MW: Yeah, if she was of this generation, she would have been a fireball. [Laughs] She read a lot and she believed in, I think she felt... partly because she had, at one time, she worked so hard when they were starting out in the business that she had a breakdown in health. And so she was a great believer in taking care of your body because if you don't, you can't do what you want to do. So I inherited that thought and spirit in being a nurse. So I'm teased when I talk about, in terms of good nutrition, what you should do. Well, when I think about it, my Sunday school teacher had said, "Your body is only borrowed, and you need to take care of it." And so I've always felt that we need to respect our bodies. And then Mom had a warm, giving spirit. All my life I remember her taking people in, feeding people, and she was a very friendly, open person. And I don't think... she didn't become suppressed by, Wendy was mentioning the incident when you're in a community where there is obvious prejudice. So if you go to a beauty establishment or haircut, there's prejudice. But my mother dressed up my brother very clean and neat and took him to get a haircut. And they weren't paying much attention, but she just sat there until they would wait on her. And eventually, of course, we all went there. I had the first permanent in the community of Japanese. [Laughs] That's just incidental. You're not taking all this down, that's to be cut out.

NW: That's a nice story.

MW: I mean, when I think about it, I think she's not a person that's hikkomiya, you know. She was kind, but she was, I think, proud of what she is, and expected to be respected. But we had many people live in our house temporarily. My mother would give big parties for my class of twelve or thirteen, and it was a very small, it was related to the college, but it was called College Elementary, and that's where I went from first grade. So my graduating class was about that big, I think, as I remember. She would have big picnics at the One Mile Dam. And you know, our class had dances and I was accepted. And I think it's partly because when you become a community member and say, "I'm worthy," it's not spoken. It's something that you have to say in different ways. And I think she did that.

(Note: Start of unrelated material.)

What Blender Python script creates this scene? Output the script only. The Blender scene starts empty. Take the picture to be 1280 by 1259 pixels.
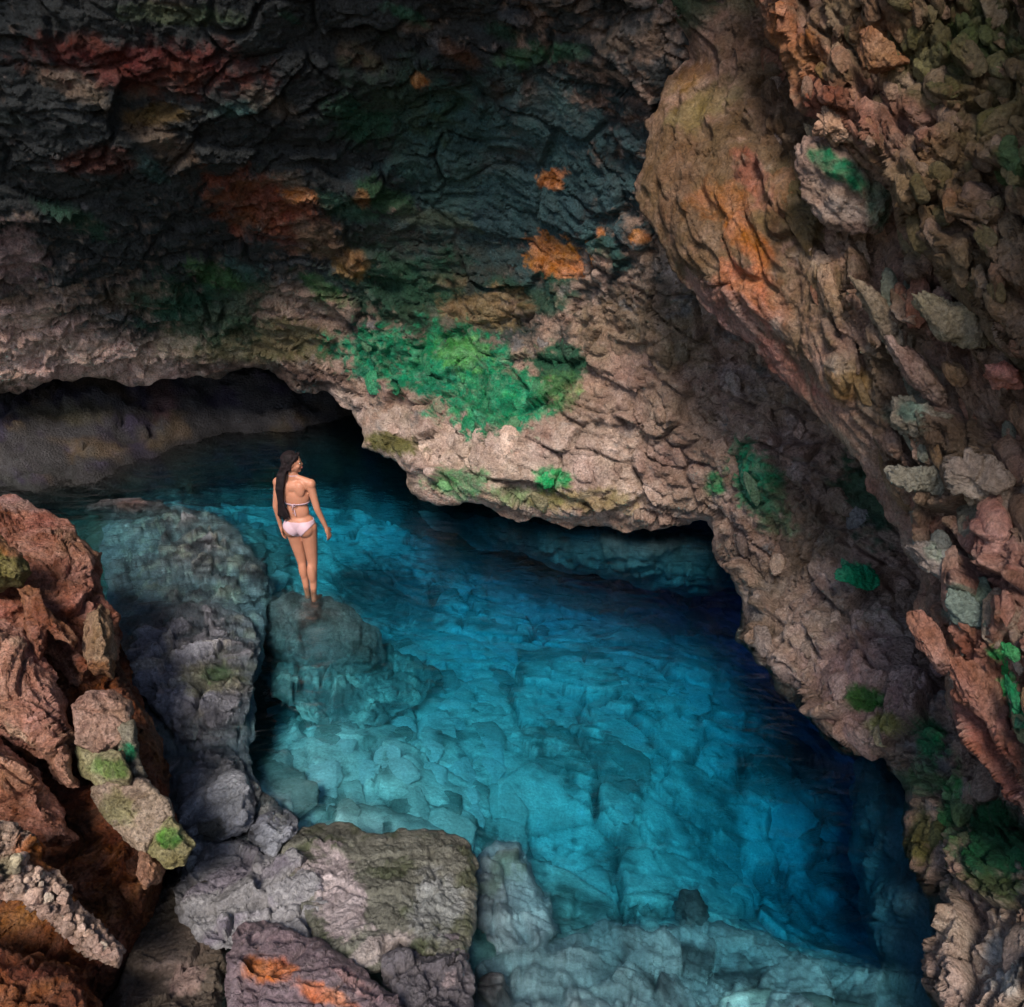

NW: It's kind of the values that you carried forward.

MW: Yeah. And I think without realizing I have a sense of worth and trying to find that in other people. So even when I was working, I liked the... well, I guess I was wasn't working when I was in Columbus when my two children were still in school. Wendy was just starting kindergarten, I remember, and she was a follower of her sister, of course. And I remember seeing them going off to school. It's kind of a hard time when your kids are grown. Lori would always, if they had a party at school, she'd always bring a piece of candy or whatever it was to share with her sister. Wendy would follow her, and yet, at times, she was the individual. And so she made decisions later in life without consulting her mother. Like going to work in an Indian reservation during the summer. And she just tells me she's going to do that. Or she's going to work with the Mennonites in Seattle.